Starting at the first line of the listing below, repeat each line up to and including the one containing "def line3(x, y, d): return". Leave out pictures.

-- START GIVEN INFORMATION --

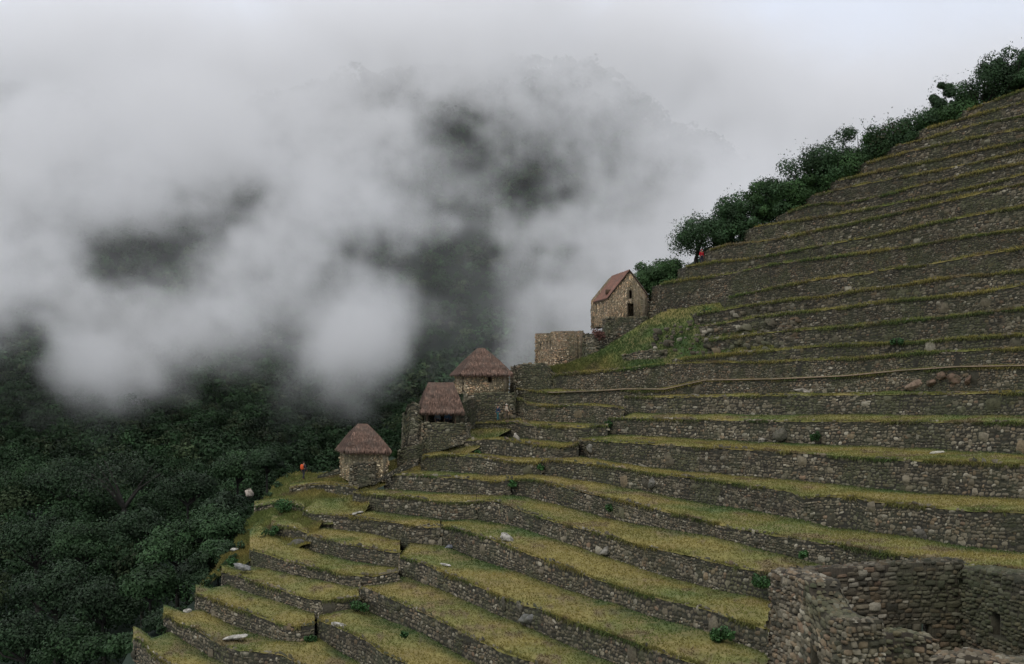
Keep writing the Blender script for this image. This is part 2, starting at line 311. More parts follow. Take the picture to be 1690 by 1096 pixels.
for i, lp in enumerate(UL):
    x = np.arange(lp[0][0], lp[-1][0] + .1, 3.0); yt = ip(lp, x); d = D(x, yt)
    if i == 0:
        x0 = np.array([905, 984, 1034, 1096, 1163, 1280, 1394, 1487, 1580, 1690, 1760.]); y0 = np.array([640, 647, 644, 643, 628, 626, 621, 612, 606, 604, 602.])
        yb = np.interp(x, x0, y0); d = D(x, yt) + .6
    else:
        yb = None
        for j in range(i - 1, -1, -1):
            yl = ip(UL[j], x); ok = x >= UL[j][0][0] - 1; dl = D(x, yl)
            zb = (HZ - yl) * dl; cand = HZ - zb / d
            yb = np.where(ok, cand, np.nan) if yb is None else np.where(np.isnan(yb) & ok, cand, yb)
        yb = np.where(np.isnan(yb), yt + 30, yb)
    walls.append(dict(key='U%d' % (i + 1), x=x, yt=yt, yb=np.maximum(yb, yt + 4), d=d))
def line3(x, y, d): return np.stack([(x - CX) / F_PX * d, d, (HZ - y) / F_PX * d], -1)

ORD = 'first second third fourth fifth sixth seventh eighth ninth tenth eleventh twelfth thirteenth fourteenth fifteenth sixteenth seventeenth'.split()
Rk = ['R14', 'R13', 'R12', 'R11', 'R10', 'R9', 'R8', 'R7', 'R6', 'R5', 'R4']
Lk = ['L14', 'L13', 'L12', 'L11', 'L10', 'L9', 'L8', 'L7', 'L6', 'L5', 'L4', 'L3', 'L2', 'L1']
def wlabel(k):
    if k == 'S3': return "short low stone wall on the grassy slope just below the lowest thatched hut"
    if k == 'S2': return "broken low wall on the grassy slope by the forest edge, second below the lowest hut"
    if k == 'S1': return "stubby low wall under a bare little terrace, third below the lowest hut by the forest"
    if k == 'U7': return "tall brown stone terrace wall starting beside the gabled house, seventh above the path"
    if k == 'U17': return "highest visible terrace wall, short and dark, under the trees at the top of the slope"
    if k == 'L1': return "lowest short stone terrace wall at the foot of the slope, against the dark forest"
    if k[0] == 'U': return "long grass topped dry stone terrace wall, %s above the narrow dirt path" % ORD[int(k[1:]) - 1]
    if k[0] == 'R': return "long grey dry stone terrace wall right of the steps, %s below the narrow dirt path" % ORD[Rk.index(k)]
    return "shorter dry stone terrace wall of the block under the thatched huts, %s from its top" % ORD[Lk.index(k)]
for wd in walls:
    x, yt, yb, d = wd['x'], wd['yt'], wd['yb'], wd['d']
    T3 = line3(x, yt, d); B3 = line3(x, yb, d)
    # the left end turns back into the hill
    e = T3[0] + np.array([-.5, 3.2, 0.0]); eb = B3[0] + np.array([-.5, 3.2, 0.4])
    wd['T3'], wd['B3'] = T3, B3
    wob = (fbm(T3 * np.array([.9, .9, 0]) + 3, 3, 55) - .5) * .34; T3[:, 2] += wob * .5 - .02
    T3 = np.vstack([e, T3]); B3 = np.vstack([eb, B3])
    G = Geo(); up = wd['key'][0] == 'U'; n_ = int(wd['key'][1:])
    warm = .9 if wd['key'] in ('L14', 'R14', 'U1', 'U7', 'L13') else .3
    lum = .68 if up and n_ > 1 else .88
    sm = dict(ch=(.11, .20), aw=(1, 2.2)) if wd['key'] in ('U1', 'U7') else dict(ch=(.12, .29), aw=(.9, 2.2))
    bigf = .06 if wd['key'] in ('R12', 'R11', 'R10', 'U4', 'U5', 'U8', 'U9') else .04
    hs = []
    if wd['key'] == 'U1':       # small upright niches in the wall above the path
        sa = np.concatenate([[0], np.cumsum(np.linalg.norm(np.diff(T3[:, :2], axis=0), axis=1))])
        for nx_ in (1318, 1432, 1581, 1510): j_ = int(np.argmin(abs(x - nx_))) + 1; hs.append((sa[j_] - .12, sa[j_] + .16, T3[j_, 2] - 1.6, T3[j_, 2] - .5))
    wall_along(G, T3, B3, warm=warm, lum=lum, big=0 if wd['key'] in ('U1', 'U7') else bigf, bulge=.07, holes=hs, ragged=.2, **sm)
    o = G.build('terrace_wall', [M_stone]); 
    tag(o, wlabel(wd['key']), 'stone wall', 'stone terrace walls above the dirt path' if up else ('stone terrace walls right of the steps' if wd['key'][0] == 'R' else 'stone terrace walls below the thatched huts'), 'thing')

# ------------------------------------------------------------------ terrace ground (grass treads)
GG = Geo(); blades = []      # blades: (pos, tint) lists
NR = 7
def gcol(t, Pn):
    """grass colour: straw on the open tread, greener along the foot of the wall above"""
    s = np.array([.178, .150, .046]); g = np.array([.096, .118, .034]); gg = np.array([.044, .080, .025])
    nn = fbm(Pn * .22, 3, 11)[..., None]; m2 = fbm(Pn * .06, 2, 31)[..., None]
    a = np.clip((nn - .35) * 2.6 + (m2 - .5) * 1.2, 0, 1); c = s * (1 - a) + g * a
    c = c * 1.12; bare = np.clip((fbm(Pn * np.array([.55, .55, .2]), 4, 88)[..., None] - .60) * 9, 0, .75); c = c * (1 - bare) + np.array([.125, .092, .055]) * bare
    f = np.clip((t[..., None] - .62) * 2.4 + (nn - .5) * 1.4, 0, 1); return c * (1 - f) + gg * f
for wd in walls:
    x, yt, d = wd['x'], wd['yt'], wd['d']; up = wd['key'][0] == 'U'
    bd = np.full(len(x), np.nan); bz = np.full(len(x), np.nan); by = np.full(len(x), -1e9)
    zt = (HZ - yt) / F_PX * d
    for v in walls:
        if v is wd: continue
        vx = v['x']; m = (x >= vx[0] - 2) & (x <= vx[-1] + 2)
        vyb = np.interp(x, vx, v['yb']); vyt = np.interp(x, vx, v['yt']); vd = np.interp(x, vx, v['d'])
        ok = m & (vyt < yt - 3) & (vyt > by) & (vd > d - .5)
        by = np.where(ok, vyt, by); bd = np.where(ok, vd, bd); bz = np.where(ok, (HZ - vyb) / F_PX * vd, bz)
    miss = np.isnan(bd)
    bd = np.where(miss, d + 3.2, bd); bz = np.where(miss, zt + .02, bz)
    bd = np.maximum(bd + .35, d + 1.0)
    k = 5; sm_ = lambda a: np.convolve(np.pad(a, k, 'edge'), np.ones(2 * k + 1) / (2 * k + 1), 'valid')
    bd = np.minimum(sm_(bd), 1e9); bz = sm_(bz)
    # width limit of the drop: never rise above the base of the wall above
    tt = np.linspace(0, 1, NR)
    d0 = d - .02
    rows = []
    for j, t in enumerate(tt):
        dd = d0 + (bd - d0) * t; zz = (zt + .05) * (1 - t) + (bz + .06) * t
        pn = np.stack([(x - CX) / F_PX * dd, dd, zz], -1)
        if 0 < j < NR - 1: pn[:, 2] += (fbm(pn * np.array([.5, .5, 0]), 3, 4) - .5) * .35
        rows.append(pn)
    wb = (fbm(rows[0] * np.array([1.6, 1.6, 0]), 3, 71) - .5) * .3; rows[0][:, 2] += wb * .4 - .03; lip = rows[0].copy(); lip[:, 2] -= np.clip(.05 + wb, .0, .3); lip[:, 1] -= .04
    rows = [lip] + rows; tts = np.concatenate([[0], tt])
    V = np.stack(rows, 0); nr, nc = V.shape[:2]
    # a tread that runs on past the first column, over the turned-back end
    C = gcol(np.broadcast_to(tts[:, None], (nr, nc)), V)
    idx = np.arange(nr * nc).reshape(nr, nc)
    Q = np.stack([idx[:-1, :-1], idx[:-1, 1:], idx[1:, 1:], idx[1:, :-1]], -1).reshape(-1, 4)
    GG.add(V.reshape(-1, 3), Q, None, C.reshape(-1, 3))
    # blades
    A = V[1:]; ar = np.linalg.norm(np.cross(A[1:, :-1] - A[:-1, :-1], A[:-1, 1:] - A[:-1, :-1]), axis=-1)
    dens = 34 if not up else 14
    cnt = rng.poisson(ar * dens); ii, jj = np.nonzero(cnt); rep = np.repeat(np.arange(len(ii)), cnt[ii, jj]); ii, jj = ii[rep], jj[rep]
    a, b = rng.random(len(ii))[:, None], rng.random(len(ii))[:, None]
    pp = A[ii, jj] * (1 - a) * (1 - b) + A[ii + 1, jj] * a * (1 - b) + A[ii, jj + 1] * (1 - a) * b + A[ii + 1, jj + 1] * a * b
    tq = tt[ii] + a[:, 0] / (NR - 1)
    blades.append((pp, gcol(tq, pp), np.full(len(pp), .11 if not up else .16)))
    nl = int(len(x) * 3 * (3.0 if up else 2.2)); jj = rng.integers(0, len(x) - 1, nl); a = rng.random(nl)[:, None]     # shaggy fringe along the lip
    pp = A[0, jj] * (1 - a) + A[0, jj + 1] * a; pp[:, 1] += rng.uniform(-.12, .35, nl)
    cc = gcol(np.full(nl, .25), pp); patch = fbm(xyz(pp[:, 0] * .35, pp[:, 1] * .35, pp[:, 2]), 3, 77)
    kp = patch > (.36 if up else .42); blades.append((pp[kp], cc[kp] * rng.uniform(.6, 1.5 if up else 1.1, (kp.sum(), 1)), np.full(kp.sum(), .26 if up else .18) * (patch[kp] + .3)))
    if up or rng.random() < 2:      # grass hanging over the edge
        jj = rng.integers(0, len(x) - 1, nl); a = rng.random(nl)[:, None]; pp = A[0, jj] * (1 - a) + A[0, jj + 1] * a; patch = fbm(xyz(pp[:, 0] * .25, pp[:, 1] * .25, pp[:, 2] + 9), 3, 78); kp = patch > (.44 if up else .52)
        pp = pp[kp]; pp[:, 1] -= .12; pp[:, 2] += .02; blades.append((pp, gcol(np.full(len(pp), .8), pp) * rng.uniform(.5, 1.1, (len(pp), 1)), -np.full(len(pp), .28) * (patch[kp] + .4)))
ground = GG.build('ground', [M_grass], smooth=True); tag(ground, kind='structure')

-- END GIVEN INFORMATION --

**EXERCISE ANSWER:**
Keep writing the Blender script for this image. This is part 2, starting at line 311. More parts follow. Take the picture to be 1690 by 1096 pixels.
for i, lp in enumerate(UL):
    x = np.arange(lp[0][0], lp[-1][0] + .1, 3.0); yt = ip(lp, x); d = D(x, yt)
    if i == 0:
        x0 = np.array([905, 984, 1034, 1096, 1163, 1280, 1394, 1487, 1580, 1690, 1760.]); y0 = np.array([640, 647, 644, 643, 628, 626, 621, 612, 606, 604, 602.])
        yb = np.interp(x, x0, y0); d = D(x, yt) + .6
    else:
        yb = None
        for j in range(i - 1, -1, -1):
            yl = ip(UL[j], x); ok = x >= UL[j][0][0] - 1; dl = D(x, yl)
            zb = (HZ - yl) * dl; cand = HZ - zb / d
            yb = np.where(ok, cand, np.nan) if yb is None else np.where(np.isnan(yb) & ok, cand, yb)
        yb = np.where(np.isnan(yb), yt + 30, yb)
    walls.append(dict(key='U%d' % (i + 1), x=x, yt=yt, yb=np.maximum(yb, yt + 4), d=d))
def line3(x, y, d): return np.stack([(x - CX) / F_PX * d, d, (HZ - y) / F_PX * d], -1)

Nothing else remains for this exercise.